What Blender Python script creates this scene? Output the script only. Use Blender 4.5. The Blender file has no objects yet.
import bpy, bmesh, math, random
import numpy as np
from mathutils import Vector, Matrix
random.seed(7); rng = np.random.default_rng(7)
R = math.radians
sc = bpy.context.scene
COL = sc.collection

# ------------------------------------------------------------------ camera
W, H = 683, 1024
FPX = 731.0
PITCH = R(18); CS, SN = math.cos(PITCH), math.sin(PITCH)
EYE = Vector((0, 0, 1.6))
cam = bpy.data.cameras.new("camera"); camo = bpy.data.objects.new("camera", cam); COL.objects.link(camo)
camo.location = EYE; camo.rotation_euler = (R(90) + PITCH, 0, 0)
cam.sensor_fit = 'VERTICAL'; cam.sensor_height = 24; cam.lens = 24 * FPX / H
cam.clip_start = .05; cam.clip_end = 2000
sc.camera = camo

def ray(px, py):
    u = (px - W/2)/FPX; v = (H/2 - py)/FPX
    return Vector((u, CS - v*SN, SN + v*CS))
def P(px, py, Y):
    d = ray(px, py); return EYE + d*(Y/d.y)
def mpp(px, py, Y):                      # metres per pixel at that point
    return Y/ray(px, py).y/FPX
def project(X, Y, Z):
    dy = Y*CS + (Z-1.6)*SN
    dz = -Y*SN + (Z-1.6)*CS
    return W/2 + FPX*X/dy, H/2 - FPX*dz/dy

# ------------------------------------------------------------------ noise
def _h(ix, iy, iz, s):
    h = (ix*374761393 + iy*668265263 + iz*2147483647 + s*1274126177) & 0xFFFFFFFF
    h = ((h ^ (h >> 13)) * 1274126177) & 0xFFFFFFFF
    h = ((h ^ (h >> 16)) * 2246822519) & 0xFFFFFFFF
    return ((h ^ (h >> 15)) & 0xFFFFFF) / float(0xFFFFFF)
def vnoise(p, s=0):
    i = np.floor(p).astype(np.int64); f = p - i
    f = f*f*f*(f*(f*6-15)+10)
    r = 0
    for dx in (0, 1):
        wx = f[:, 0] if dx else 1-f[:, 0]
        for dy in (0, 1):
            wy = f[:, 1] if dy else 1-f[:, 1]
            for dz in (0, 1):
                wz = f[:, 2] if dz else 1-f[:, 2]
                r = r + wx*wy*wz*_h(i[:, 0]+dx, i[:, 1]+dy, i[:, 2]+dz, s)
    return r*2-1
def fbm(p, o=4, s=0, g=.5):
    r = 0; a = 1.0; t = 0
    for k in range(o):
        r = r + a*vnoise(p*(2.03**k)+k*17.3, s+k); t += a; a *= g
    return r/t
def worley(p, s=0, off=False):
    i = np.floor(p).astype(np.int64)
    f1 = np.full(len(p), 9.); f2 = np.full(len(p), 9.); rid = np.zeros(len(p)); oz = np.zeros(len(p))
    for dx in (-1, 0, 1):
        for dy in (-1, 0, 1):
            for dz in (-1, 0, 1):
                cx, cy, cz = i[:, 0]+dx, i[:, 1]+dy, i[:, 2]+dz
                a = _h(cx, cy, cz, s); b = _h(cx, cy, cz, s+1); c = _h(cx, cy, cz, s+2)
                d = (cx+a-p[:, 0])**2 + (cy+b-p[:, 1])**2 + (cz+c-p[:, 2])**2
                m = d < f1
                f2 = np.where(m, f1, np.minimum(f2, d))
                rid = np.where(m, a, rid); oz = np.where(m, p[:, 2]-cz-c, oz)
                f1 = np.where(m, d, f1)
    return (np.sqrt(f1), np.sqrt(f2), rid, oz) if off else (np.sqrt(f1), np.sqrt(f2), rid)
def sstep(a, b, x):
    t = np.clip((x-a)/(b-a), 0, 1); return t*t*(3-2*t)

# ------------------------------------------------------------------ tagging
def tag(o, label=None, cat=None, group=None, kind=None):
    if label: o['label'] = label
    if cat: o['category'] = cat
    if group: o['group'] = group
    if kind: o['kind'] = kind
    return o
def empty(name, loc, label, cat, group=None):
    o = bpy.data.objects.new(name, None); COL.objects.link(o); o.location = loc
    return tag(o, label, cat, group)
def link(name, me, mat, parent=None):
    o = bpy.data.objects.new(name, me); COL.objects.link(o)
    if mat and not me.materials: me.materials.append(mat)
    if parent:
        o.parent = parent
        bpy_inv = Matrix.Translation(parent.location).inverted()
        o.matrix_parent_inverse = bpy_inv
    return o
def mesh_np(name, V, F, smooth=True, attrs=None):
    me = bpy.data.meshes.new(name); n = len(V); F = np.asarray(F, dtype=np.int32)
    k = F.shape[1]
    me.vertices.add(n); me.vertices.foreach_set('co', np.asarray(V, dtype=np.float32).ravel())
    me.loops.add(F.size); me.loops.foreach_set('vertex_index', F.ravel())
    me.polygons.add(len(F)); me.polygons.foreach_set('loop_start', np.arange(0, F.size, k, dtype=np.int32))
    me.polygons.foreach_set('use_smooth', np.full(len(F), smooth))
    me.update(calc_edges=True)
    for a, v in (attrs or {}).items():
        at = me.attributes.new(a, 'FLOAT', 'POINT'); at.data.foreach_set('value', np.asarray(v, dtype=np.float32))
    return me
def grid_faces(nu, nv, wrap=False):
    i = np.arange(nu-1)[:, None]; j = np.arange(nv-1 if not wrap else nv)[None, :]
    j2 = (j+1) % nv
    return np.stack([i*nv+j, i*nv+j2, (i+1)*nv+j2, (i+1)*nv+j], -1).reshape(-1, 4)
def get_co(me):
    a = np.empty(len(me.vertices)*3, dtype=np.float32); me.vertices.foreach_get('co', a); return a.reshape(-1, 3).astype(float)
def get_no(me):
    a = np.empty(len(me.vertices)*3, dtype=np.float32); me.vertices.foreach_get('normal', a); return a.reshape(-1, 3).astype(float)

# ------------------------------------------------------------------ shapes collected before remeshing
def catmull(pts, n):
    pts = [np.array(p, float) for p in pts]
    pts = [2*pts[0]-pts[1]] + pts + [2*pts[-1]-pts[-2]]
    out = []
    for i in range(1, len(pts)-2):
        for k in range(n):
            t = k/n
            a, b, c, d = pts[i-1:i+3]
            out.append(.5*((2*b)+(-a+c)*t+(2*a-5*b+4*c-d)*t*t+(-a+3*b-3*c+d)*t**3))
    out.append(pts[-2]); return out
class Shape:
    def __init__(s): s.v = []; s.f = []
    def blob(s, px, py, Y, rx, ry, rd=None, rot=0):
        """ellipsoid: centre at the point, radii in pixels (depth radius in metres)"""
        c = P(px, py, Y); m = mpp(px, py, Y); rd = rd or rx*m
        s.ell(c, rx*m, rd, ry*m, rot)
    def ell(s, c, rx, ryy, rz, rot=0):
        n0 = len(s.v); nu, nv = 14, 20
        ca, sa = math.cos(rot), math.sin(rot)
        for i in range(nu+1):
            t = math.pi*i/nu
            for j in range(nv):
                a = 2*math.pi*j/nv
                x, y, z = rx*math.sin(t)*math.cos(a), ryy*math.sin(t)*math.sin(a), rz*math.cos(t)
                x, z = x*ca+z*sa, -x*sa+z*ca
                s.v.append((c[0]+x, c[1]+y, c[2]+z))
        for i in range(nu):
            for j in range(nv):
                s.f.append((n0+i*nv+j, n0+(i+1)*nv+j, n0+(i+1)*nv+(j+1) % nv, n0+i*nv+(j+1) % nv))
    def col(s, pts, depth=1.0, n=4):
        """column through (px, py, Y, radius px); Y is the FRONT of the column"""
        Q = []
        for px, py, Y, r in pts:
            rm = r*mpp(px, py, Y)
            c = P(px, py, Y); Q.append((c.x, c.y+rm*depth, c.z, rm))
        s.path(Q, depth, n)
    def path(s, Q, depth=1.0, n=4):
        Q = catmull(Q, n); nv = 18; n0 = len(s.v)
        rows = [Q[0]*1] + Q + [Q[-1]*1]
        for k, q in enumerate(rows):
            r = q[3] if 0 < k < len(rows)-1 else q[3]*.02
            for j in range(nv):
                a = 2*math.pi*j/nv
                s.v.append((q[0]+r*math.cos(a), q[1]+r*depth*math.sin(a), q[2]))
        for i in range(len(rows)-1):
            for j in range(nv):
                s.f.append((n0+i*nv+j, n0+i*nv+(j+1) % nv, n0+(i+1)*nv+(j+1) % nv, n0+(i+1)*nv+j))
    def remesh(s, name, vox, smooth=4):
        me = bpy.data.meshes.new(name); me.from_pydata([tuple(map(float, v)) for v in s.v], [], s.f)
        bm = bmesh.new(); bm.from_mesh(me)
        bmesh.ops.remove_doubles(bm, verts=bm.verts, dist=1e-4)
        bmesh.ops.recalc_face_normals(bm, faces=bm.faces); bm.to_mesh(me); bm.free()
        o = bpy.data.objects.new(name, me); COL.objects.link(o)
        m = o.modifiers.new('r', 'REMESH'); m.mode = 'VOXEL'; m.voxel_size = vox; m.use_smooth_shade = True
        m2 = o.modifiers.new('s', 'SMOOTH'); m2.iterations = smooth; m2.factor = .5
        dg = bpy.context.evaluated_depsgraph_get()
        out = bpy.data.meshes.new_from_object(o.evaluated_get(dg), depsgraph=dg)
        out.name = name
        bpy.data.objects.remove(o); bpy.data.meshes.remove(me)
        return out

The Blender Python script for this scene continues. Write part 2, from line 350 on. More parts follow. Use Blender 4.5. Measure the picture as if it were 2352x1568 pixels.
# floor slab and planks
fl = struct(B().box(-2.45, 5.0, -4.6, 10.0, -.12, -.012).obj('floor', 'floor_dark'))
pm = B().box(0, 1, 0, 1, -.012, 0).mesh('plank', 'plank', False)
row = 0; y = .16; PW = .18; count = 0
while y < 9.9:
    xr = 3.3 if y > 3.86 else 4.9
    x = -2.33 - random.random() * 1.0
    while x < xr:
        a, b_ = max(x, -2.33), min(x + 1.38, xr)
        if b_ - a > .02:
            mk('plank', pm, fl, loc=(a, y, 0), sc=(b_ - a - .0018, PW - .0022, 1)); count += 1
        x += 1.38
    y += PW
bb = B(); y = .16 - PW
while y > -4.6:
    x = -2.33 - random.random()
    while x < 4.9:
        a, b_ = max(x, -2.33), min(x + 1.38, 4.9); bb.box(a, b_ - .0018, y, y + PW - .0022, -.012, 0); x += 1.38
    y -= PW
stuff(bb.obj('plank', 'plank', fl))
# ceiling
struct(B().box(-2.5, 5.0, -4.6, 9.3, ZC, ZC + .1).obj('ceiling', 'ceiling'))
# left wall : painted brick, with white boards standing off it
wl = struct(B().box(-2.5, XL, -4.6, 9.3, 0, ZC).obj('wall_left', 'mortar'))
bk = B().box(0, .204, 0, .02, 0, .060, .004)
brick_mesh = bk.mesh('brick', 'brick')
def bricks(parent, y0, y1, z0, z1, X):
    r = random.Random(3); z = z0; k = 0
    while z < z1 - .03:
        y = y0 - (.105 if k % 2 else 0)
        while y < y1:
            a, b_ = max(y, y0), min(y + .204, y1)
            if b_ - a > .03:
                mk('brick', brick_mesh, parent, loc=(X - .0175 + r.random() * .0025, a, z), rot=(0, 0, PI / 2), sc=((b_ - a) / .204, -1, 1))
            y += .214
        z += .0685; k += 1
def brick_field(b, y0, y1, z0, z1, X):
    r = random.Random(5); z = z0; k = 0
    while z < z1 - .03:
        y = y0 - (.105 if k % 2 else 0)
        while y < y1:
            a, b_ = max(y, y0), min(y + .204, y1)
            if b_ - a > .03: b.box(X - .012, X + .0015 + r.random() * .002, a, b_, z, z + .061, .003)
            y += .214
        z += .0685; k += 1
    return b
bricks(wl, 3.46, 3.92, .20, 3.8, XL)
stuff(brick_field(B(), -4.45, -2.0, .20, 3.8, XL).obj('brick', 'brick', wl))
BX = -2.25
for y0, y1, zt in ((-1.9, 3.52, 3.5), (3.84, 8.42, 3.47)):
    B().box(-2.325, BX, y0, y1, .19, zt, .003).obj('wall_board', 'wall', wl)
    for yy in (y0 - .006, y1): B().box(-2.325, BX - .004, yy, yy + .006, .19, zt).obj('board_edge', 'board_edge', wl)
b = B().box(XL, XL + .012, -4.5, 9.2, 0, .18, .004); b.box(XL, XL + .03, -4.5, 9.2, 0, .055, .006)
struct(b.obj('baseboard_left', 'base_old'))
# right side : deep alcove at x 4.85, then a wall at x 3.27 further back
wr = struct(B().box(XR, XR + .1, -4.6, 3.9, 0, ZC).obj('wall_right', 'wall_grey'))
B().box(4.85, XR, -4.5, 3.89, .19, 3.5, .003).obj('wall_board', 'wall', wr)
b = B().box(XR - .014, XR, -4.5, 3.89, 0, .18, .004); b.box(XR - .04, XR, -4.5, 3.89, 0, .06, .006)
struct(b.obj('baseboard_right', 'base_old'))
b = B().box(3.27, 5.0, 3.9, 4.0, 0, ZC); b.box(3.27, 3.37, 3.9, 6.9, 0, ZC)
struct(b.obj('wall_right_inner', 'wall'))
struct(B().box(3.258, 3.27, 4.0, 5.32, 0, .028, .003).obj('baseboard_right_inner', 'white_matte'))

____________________

Exercise objective:
Copy, please, exactly the lines that start at the first line of the data and end at the line containing "sc.camera = camo", both kept and no others.

Correct response:
What Blender Python script creates this scene? Output the script only. Use Blender 4.5. The Blender file has no objects yet.
import bpy, bmesh, math, random
import numpy as np
from mathutils import Vector, Matrix
random.seed(7); rng = np.random.default_rng(7)
R = math.radians
sc = bpy.context.scene
COL = sc.collection

# ------------------------------------------------------------------ camera
W, H = 683, 1024
FPX = 731.0
PITCH = R(18); CS, SN = math.cos(PITCH), math.sin(PITCH)
EYE = Vector((0, 0, 1.6))
cam = bpy.data.cameras.new("camera"); camo = bpy.data.objects.new("camera", cam); COL.objects.link(camo)
camo.location = EYE; camo.rotation_euler = (R(90) + PITCH, 0, 0)
cam.sensor_fit = 'VERTICAL'; cam.sensor_height = 24; cam.lens = 24 * FPX / H
cam.clip_start = .05; cam.clip_end = 2000
sc.camera = camo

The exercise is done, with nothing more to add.